Granted the two forces were out there and something was going to happen. In a carrier battle of that era one could say it all turns on a lucky shot by a bomber or torpedo plane to get one in. That said the Americans were still very lucky to get the convergence of events they did that turned the battle.

  • You had Nagumo’s indecisiveness at a critical juncture (only obvious in hindsight).
  • You had the Japanese fighter cover off chasing the earlier torpedo planes rather than returning to their cover of the carriers.
  • You had Dive 8 almost miss the Japanese carriers altogether despite knowing their general location.
  • Dive 8 could have turned around and gone back to base (fuel issues) rather than hunt a bit more and no one would have thought them wrong for it.
  • Dive 8 comes upon the Japanese carriers precisely when they are at their most vulnerable. Pure luck there.
  • Give Nagumo 5 more minutes and much of that strike force would have been launched and off the decks which may have been enough to save some or all of their carriers even if they were hit by bombs (admittedly an open question…ordinance would still have been above decks and Japanese damage control was nowhere near as good as American damage control).
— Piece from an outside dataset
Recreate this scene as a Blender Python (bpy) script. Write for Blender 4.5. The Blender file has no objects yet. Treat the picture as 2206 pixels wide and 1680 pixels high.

If that strike had been launched the fate of the American carriers would have been in serious doubt.
  • The dive bombers could have missed. Granted always a possibility but up till then no attack succeeded in laying any damage on the Japanese carriers. Why the others failed where these guys succeeded I do not know but clearly some well placed bombs were all the difference.

It is this improbable convergence which makes the Americans lucky.

Yes, those are good examples of pure luck for the Japanese. Given that the US had broken the Japanese code and knew the approximate area of the fleet, it was terribly lucky for the Japanese that it took so long for the US scouts to find them. Think of the confusion for the Japanese if their ships had been attacked 20 minutes earlier as all the planes with no fuel or ammunition were trying to land! They wouldn’t have even been able to use their anti-aircraft guns for fear of hitting their own planes.

Luck is a point of view.

An entire Roman army annihilated at the peak of the empire’s power, 3 legions wiped out completely and the northern border of the empire set for centuries.

One amazing feat was the battle that finally ousted the Germans from Italy.

On February 8, 1945, men from the 10th Mountain Division climbed up a 2,000 foot cliff to Riva Ridge. The Germans had been up there for years. From this perch they had control of the Po Valley and Mount Belvedere on the other side of it.

The cliff was so gnarly that the Germany’s elite mountain forces, the Gebirgstruppe, never even defended it. Then one morning, a handful of men from the 10th appeared out of the dawn fog and took the ridge. Not only did the men climb it, they climbed it at night, having spent the day sleeping in the snow at the base so movement wouldn’t give them away.

With the ridge in American hands, the allied troops easily took Mount Belvedere (where Bob Dole was injured) and gained control of the Apenines and the Po Valley. The Germans surrendered soon after. There only condition: to surrender to the commander of the 10th, General Hays.

It was the end of Germans in Italy.

I’m surprised that no one’s mentioned Marathon or Cannae.